▶ **Problem statement**: Write out each line of the material again, word for word.

▶ **Given information**:
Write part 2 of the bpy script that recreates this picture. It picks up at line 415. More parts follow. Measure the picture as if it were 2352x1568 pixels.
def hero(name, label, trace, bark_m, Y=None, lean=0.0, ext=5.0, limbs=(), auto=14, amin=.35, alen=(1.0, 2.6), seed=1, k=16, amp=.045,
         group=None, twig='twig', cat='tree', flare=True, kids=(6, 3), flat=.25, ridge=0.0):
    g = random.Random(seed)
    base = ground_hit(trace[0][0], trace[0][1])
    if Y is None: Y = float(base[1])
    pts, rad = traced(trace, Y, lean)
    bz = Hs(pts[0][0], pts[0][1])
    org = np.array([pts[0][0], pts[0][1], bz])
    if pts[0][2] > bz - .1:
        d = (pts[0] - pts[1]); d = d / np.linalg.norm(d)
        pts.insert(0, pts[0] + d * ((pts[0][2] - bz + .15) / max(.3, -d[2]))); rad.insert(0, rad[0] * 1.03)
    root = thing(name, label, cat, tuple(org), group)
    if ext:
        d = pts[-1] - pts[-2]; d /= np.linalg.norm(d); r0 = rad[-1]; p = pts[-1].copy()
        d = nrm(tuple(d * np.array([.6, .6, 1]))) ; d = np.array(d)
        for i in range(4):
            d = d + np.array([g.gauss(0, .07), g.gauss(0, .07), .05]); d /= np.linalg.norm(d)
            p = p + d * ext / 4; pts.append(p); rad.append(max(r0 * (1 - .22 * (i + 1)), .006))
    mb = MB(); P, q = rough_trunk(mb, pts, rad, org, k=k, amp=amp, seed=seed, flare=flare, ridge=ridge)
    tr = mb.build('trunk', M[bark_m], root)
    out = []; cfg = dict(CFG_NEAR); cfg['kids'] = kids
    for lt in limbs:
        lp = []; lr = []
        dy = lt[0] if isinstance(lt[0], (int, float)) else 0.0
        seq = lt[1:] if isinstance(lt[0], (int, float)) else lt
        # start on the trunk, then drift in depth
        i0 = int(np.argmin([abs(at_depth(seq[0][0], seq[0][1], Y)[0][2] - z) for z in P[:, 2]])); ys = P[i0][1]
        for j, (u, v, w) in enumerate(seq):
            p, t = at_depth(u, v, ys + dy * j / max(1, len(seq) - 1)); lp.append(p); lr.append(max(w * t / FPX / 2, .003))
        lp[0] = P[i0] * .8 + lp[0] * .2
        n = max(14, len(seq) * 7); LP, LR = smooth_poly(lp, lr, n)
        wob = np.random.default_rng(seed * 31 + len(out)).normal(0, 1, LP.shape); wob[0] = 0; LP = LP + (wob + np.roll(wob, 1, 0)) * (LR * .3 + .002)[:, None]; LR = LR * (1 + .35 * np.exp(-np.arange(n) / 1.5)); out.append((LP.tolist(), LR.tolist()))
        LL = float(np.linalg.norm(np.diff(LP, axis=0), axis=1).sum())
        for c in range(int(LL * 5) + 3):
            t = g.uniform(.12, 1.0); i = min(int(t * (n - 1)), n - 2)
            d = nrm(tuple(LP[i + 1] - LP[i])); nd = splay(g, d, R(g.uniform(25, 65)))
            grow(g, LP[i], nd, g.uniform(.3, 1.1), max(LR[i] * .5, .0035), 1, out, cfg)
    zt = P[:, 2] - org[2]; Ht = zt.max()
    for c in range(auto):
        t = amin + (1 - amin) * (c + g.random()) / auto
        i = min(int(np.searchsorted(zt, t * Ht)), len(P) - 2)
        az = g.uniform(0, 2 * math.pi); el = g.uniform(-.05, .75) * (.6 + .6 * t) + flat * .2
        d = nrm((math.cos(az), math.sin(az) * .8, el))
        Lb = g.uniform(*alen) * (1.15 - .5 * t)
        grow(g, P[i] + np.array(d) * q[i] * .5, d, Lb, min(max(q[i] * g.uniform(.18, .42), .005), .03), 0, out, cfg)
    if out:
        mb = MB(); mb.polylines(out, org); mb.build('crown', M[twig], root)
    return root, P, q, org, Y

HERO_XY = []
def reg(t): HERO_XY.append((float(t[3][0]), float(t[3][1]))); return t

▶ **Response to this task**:
Write part 2 of the bpy script that recreates this picture. It picks up at line 415. More parts follow. Measure the picture as if it were 2352x1568 pixels.
def hero(name, label, trace, bark_m, Y=None, lean=0.0, ext=5.0, limbs=(), auto=14, amin=.35, alen=(1.0, 2.6), seed=1, k=16, amp=.045,
         group=None, twig='twig', cat='tree', flare=True, kids=(6, 3), flat=.25, ridge=0.0):
    g = random.Random(seed)
    base = ground_hit(trace[0][0], trace[0][1])
    if Y is None: Y = float(base[1])
    pts, rad = traced(trace, Y, lean)
    bz = Hs(pts[0][0], pts[0][1])
    org = np.array([pts[0][0], pts[0][1], bz])
    if pts[0][2] > bz - .1:
        d = (pts[0] - pts[1]); d = d / np.linalg.norm(d)
        pts.insert(0, pts[0] + d * ((pts[0][2] - bz + .15) / max(.3, -d[2]))); rad.insert(0, rad[0] * 1.03)
    root = thing(name, label, cat, tuple(org), group)
    if ext:
        d = pts[-1] - pts[-2]; d /= np.linalg.norm(d); r0 = rad[-1]; p = pts[-1].copy()
        d = nrm(tuple(d * np.array([.6, .6, 1]))) ; d = np.array(d)
        for i in range(4):
            d = d + np.array([g.gauss(0, .07), g.gauss(0, .07), .05]); d /= np.linalg.norm(d)
            p = p + d * ext / 4; pts.append(p); rad.append(max(r0 * (1 - .22 * (i + 1)), .006))
    mb = MB(); P, q = rough_trunk(mb, pts, rad, org, k=k, amp=amp, seed=seed, flare=flare, ridge=ridge)
    tr = mb.build('trunk', M[bark_m], root)
    out = []; cfg = dict(CFG_NEAR); cfg['kids'] = kids
    for lt in limbs:
        lp = []; lr = []
        dy = lt[0] if isinstance(lt[0], (int, float)) else 0.0
        seq = lt[1:] if isinstance(lt[0], (int, float)) else lt
        # start on the trunk, then drift in depth
        i0 = int(np.argmin([abs(at_depth(seq[0][0], seq[0][1], Y)[0][2] - z) for z in P[:, 2]])); ys = P[i0][1]
        for j, (u, v, w) in enumerate(seq):
            p, t = at_depth(u, v, ys + dy * j / max(1, len(seq) - 1)); lp.append(p); lr.append(max(w * t / FPX / 2, .003))
        lp[0] = P[i0] * .8 + lp[0] * .2
        n = max(14, len(seq) * 7); LP, LR = smooth_poly(lp, lr, n)
        wob = np.random.default_rng(seed * 31 + len(out)).normal(0, 1, LP.shape); wob[0] = 0; LP = LP + (wob + np.roll(wob, 1, 0)) * (LR * .3 + .002)[:, None]; LR = LR * (1 + .35 * np.exp(-np.arange(n) / 1.5)); out.append((LP.tolist(), LR.tolist()))
        LL = float(np.linalg.norm(np.diff(LP, axis=0), axis=1).sum())
        for c in range(int(LL * 5) + 3):
            t = g.uniform(.12, 1.0); i = min(int(t * (n - 1)), n - 2)
            d = nrm(tuple(LP[i + 1] - LP[i])); nd = splay(g, d, R(g.uniform(25, 65)))
            grow(g, LP[i], nd, g.uniform(.3, 1.1), max(LR[i] * .5, .0035), 1, out, cfg)
    zt = P[:, 2] - org[2]; Ht = zt.max()
    for c in range(auto):
        t = amin + (1 - amin) * (c + g.random()) / auto
        i = min(int(np.searchsorted(zt, t * Ht)), len(P) - 2)
        az = g.uniform(0, 2 * math.pi); el = g.uniform(-.05, .75) * (.6 + .6 * t) + flat * .2
        d = nrm((math.cos(az), math.sin(az) * .8, el))
        Lb = g.uniform(*alen) * (1.15 - .5 * t)
        grow(g, P[i] + np.array(d) * q[i] * .5, d, Lb, min(max(q[i] * g.uniform(.18, .42), .005), .03), 0, out, cfg)
    if out:
        mb = MB(); mb.polylines(out, org); mb.build('crown', M[twig], root)
    return root, P, q, org, Y

HERO_XY = []
def reg(t): HERO_XY.append((float(t[3][0]), float(t[3][1]))); return t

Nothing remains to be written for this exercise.